** TASK INPUT **
[Begin]
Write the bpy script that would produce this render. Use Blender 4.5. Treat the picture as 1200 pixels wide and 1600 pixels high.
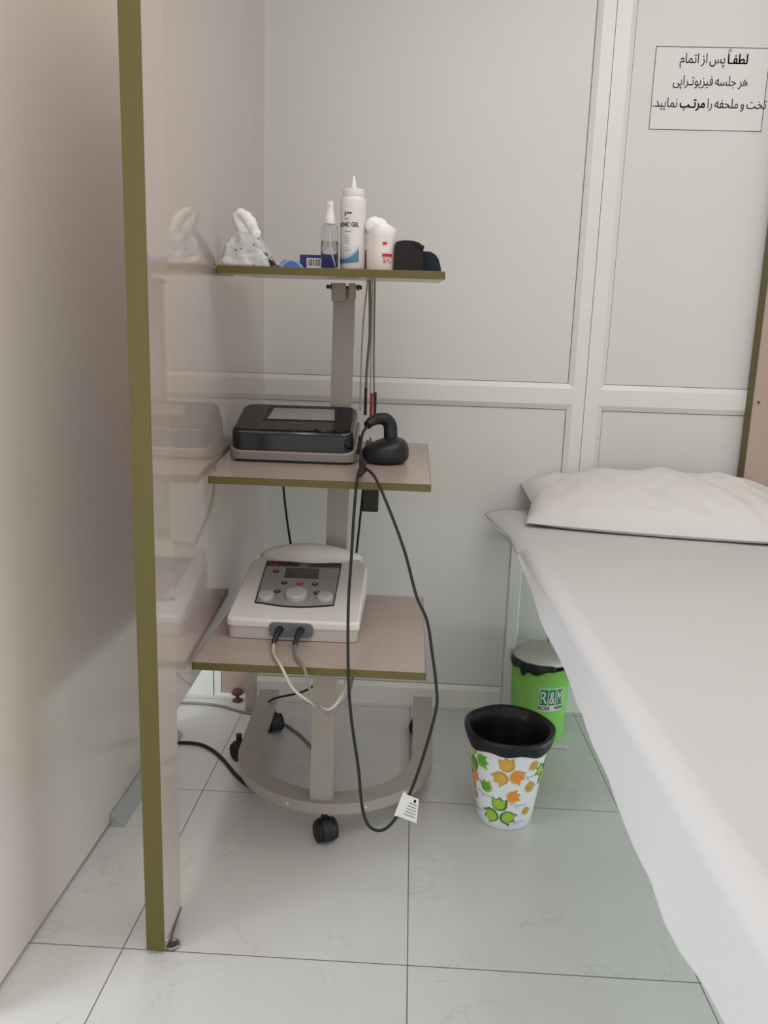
import bpy, bmesh, math, random
from math import sin, cos, pi, sqrt, atan, radians
from mathutils import Vector, Matrix, noise

for o in list(bpy.data.objects):
    bpy.data.objects.remove(o)
S = bpy.context.scene
C = S.collection

# ------------------------------------------------------------------ camera
cam_d = bpy.data.cameras.new('camera')
cam_d.sensor_fit = 'VERTICAL'
cam_d.sensor_height = 32.0
cam_d.lens = 32.0 * 1151.684 / 1600.0
cam_d.clip_start = 0.02
cam = bpy.data.objects.new('camera', cam_d)
C.objects.link(cam)
r_, d_, f_ = (0.998661, 0.040042, 0.032769), (0.039623, -0.184542, -0.982026), (-0.033275, 0.982009, -0.185881)
cam.matrix_world = Matrix(((r_[0], -d_[0], -f_[0], 0), (r_[1], -d_[1], -f_[1], 0), (r_[2], -d_[2], -f_[2], 1.21), (0, 0, 0, 1)))
S.camera = cam

# ------------------------------------------------------------------ light and exposure
S.view_settings.view_transform = 'Standard'
S.view_settings.look = 'None'
S.view_settings.gamma = 1.0
S.view_settings.use_curve_mapping = False
S.view_settings.exposure = 0.14
W = bpy.data.worlds.new('world')
S.world = W
W.use_nodes = True
W.node_tree.nodes['Background'].inputs[0].default_value = (1.0, 0.975, 0.955, 1)
W.node_tree.nodes['Background'].inputs[1].default_value = 0.95


def area(name, loc, target, sx, sy, power, col):
    l = bpy.data.lights.new(name, 'AREA')
    l.shape = 'RECTANGLE'
    l.size, l.size_y = sx, sy
    l.energy = power
    l.color = col
    o = bpy.data.objects.new(name, l)
    o.location = loc
    o.rotation_euler = (Vector(target) - Vector(loc)).to_track_quat('-Z', 'Y').to_euler()
    C.objects.link(o)
    return o


area('ceiling_lamp', (0.75, 1.0, 2.86), (0.6, 1.2, 0), 1.9, 1.2, 18, (1.0, 0.98, 0.955))
area('slot_fill_light', (-0.63, 1.60, 2.86), (-0.63, 1.60, 0), 0.18, 1.5, 10, (0.97, 1.0, 0.99))  # added fill light brightening the narrow slot behind the post, not an actual fixture
area('doorway_daylight', (-2.3, 0.1, 1.25), (0.2, 1.7, 0.3), 1.0, 1.5, 32, (0.78, 0.89, 1.0))
area('window_daylight', (2.9, 1.5, 0.32), (0.0, 2.1, 0.2), 1.8, 0.45, 16, (0.74, 0.88, 1.0))
area('green_curtain_daylight', (2.9, 1.4, 1.10), (0.6, 1.5, 0.0), 2.2, 0.40, 60, (0.60, 1.0, 0.82))


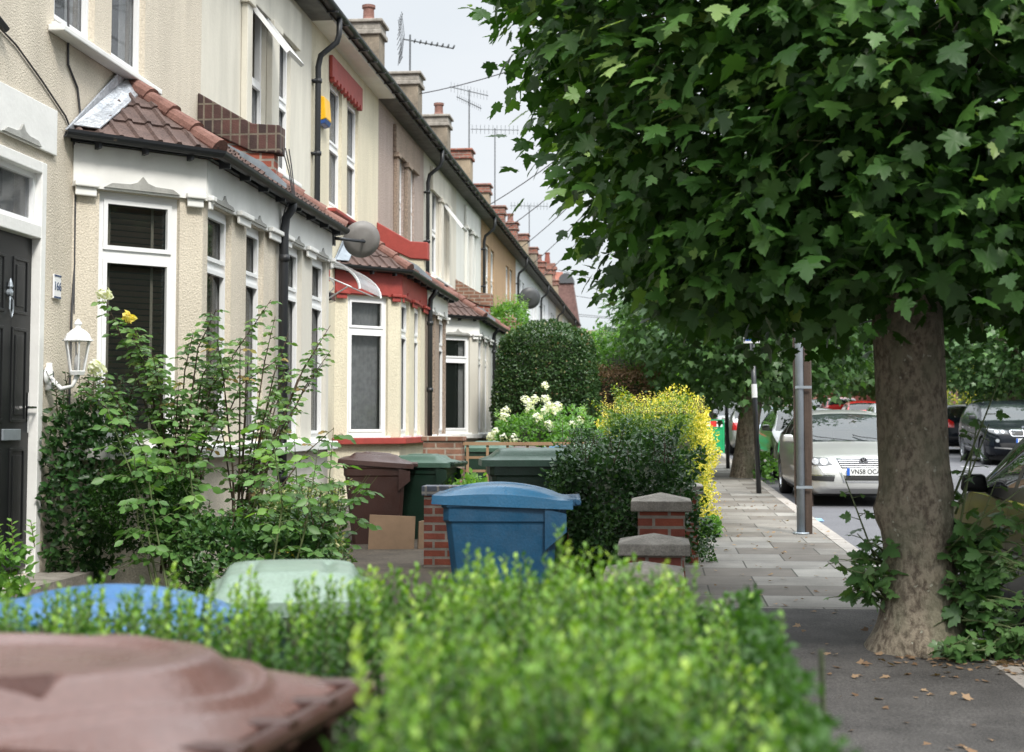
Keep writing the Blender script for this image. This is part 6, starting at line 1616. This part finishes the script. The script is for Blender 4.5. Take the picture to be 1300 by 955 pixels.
# --- black SUV opposite
root, decal, hit, L, k, hh = car('parked_car', 'black SUV with twin grille openings parked on the far side of the road', 'p_black', L=4.66, Wd=1.88, H=1.66, kind='suv', loc=(9.28, 37.0+2.3, gz(38.5)-.10), rail=True, tyre_r=.365, rim_r=.25)
root.rotation_euler = (R(1.0), 0, R(-1.5))
for sg in (-1, 1):
    kp = [(sg*.035,.80),(sg*.04,.925),(sg*.07,.955),(sg*.33,.945),(sg*.40,.90),(sg*.37,.80),(sg*.33,.765),(sg*.07,.765)]
    kd = decal('grille', kp, 'front', M['chrome'], .007); c2 = sg*.20
    decal('grille_mesh', [((x-c2)*.86+c2, (z-.86)*.80+.86) for x, z in kp], 'front', M['grille'], .011, parent=kd)
    hl = decal('headlight', [(sg*.43,.83),(sg*.45,.90),(sg*.52,.935),(sg*.87,.955),(sg*.84,.87),(sg*.70,.82)], 'front', M['lampdark'], .008)
    for cx_ in (.56, .70): decal('lamp', [(sg*cx_+.042*math.cos(a), .885+.042*math.sin(a)) for a in [2*PI*q/14 for q in range(14)]], 'front', M['headlamp'], .013, parent=hl)
    decal('lamp', [(sg*.53,.925),(sg*.86,.948),(sg*.86,.935),(sg*.53,.912)], 'front', M['headlamp'], .013, parent=hl)
    decal('fog_lamp', [(sg*.70+.045*math.cos(a), .66+.045*math.sin(a)) for a in [2*PI*q/14 for q in range(14)]], 'front', M['headlamp'], .010)
    decal('bumper_trim', [(sg*.35,.44),(sg*.78,.47),(sg*.76,.50),(sg*.35,.475)], 'front', M['p_grey'], .010)
decal('lower_intake', [(-.62,.50),(.62,.50),(.66,.60),(-.66,.60)], 'front', M['grille'], .006)
add_plate(root, decal, hit, L, .66, 'HY65 YFW')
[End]
** TASK PROMPT **
Gather from the entries above all lines that include the string "pixels".

** FINISHED EXERCISE **
Write the bpy script that would produce this render. Use Blender 4.5. Treat the picture as 1200 pixels wide and 1600 pixels high.
Keep writing the Blender script for this image. This is part 6, starting at line 1616. This part finishes the script. The script is for Blender 4.5. Take the picture to be 1300 by 955 pixels.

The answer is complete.